Quilts made during World War I can often be identified from their backings. During the period from 1900 to 1925 fabrics such as flannel, woven gingham, and stripes in soft colors were popular for backings. Also during this period, fabric was cheaply made. The demand for home sewing was so high that printers often left out a number of the details or colors in a print in order to produce more of it faster and less expensively. Sharon notes that the 1930's reproduction fabrics for sale today are of better quality than the originals.

In general, though, the older fabrics are more likely to have more printed detail than newer. In the 1830's shades of brown and red were used that show more colors in each print, as well as greater depth of detail. In current reproductions often only a few colors are used to simplify the process and lower production costs.

In addition to color, quilts can be dated by their size and styling. Quilts from the early 1800's are distinguishable by their central medallions, 8-pointed stars, and all-over appliqué inspired by classical mosaic designs. Houses were often small, and it was customary to keep a trundle bed under the master bed. Since the bed was higher, to accommodate the trundle, the quilts needed to be larger in order to hang properly. Sharon says that quilts of this period are typically 120 to 144 inches across. By 1830 houses were generally larger, and the height of the beds came down, resulting in smaller quilts. The 1860's saw an increased use of paper-folded appliqué patterns, much like the folded paper snowflakes that children make. Quilts of this period also include hearts, especially in baby and wedding quilts, a trend not picked up again until recently. By 1884 the traditional set of block patterns with a border cut from a floral stripe was established. During the 1900's the overall look of quilts changed from dark to light, with the addition of Tulip patterns and scalloped edging.
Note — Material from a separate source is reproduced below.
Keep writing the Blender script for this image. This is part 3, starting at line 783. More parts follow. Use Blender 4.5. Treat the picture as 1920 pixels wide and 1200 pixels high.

Sharon discussed preserving old quilts and their inherent values. She suggests that old quilts and tops not be washed or treated until you are certain of the age and condition of the fabric. Find somebody who knows old fabric and get more advice if you are in doubt. If you have just found an old quilt top, depending on the period and condition of the fabric, you may want to consider making it into a finished quilt. "Make blocks into tops and tops into quilts," she says, because families keep quilts longer than blocks or tops. Whether or not the quilt gains or looses value will depend on how it is finished. Sharon feels that many old tops are devalued because we are not doing the right thing when we embroider or machine quilt them. Finally, she says, quilts are dated by when they are finished. If you complete a 100 year old Lone Star top, it becomes a 1997 quilt, and a two-generational one at that.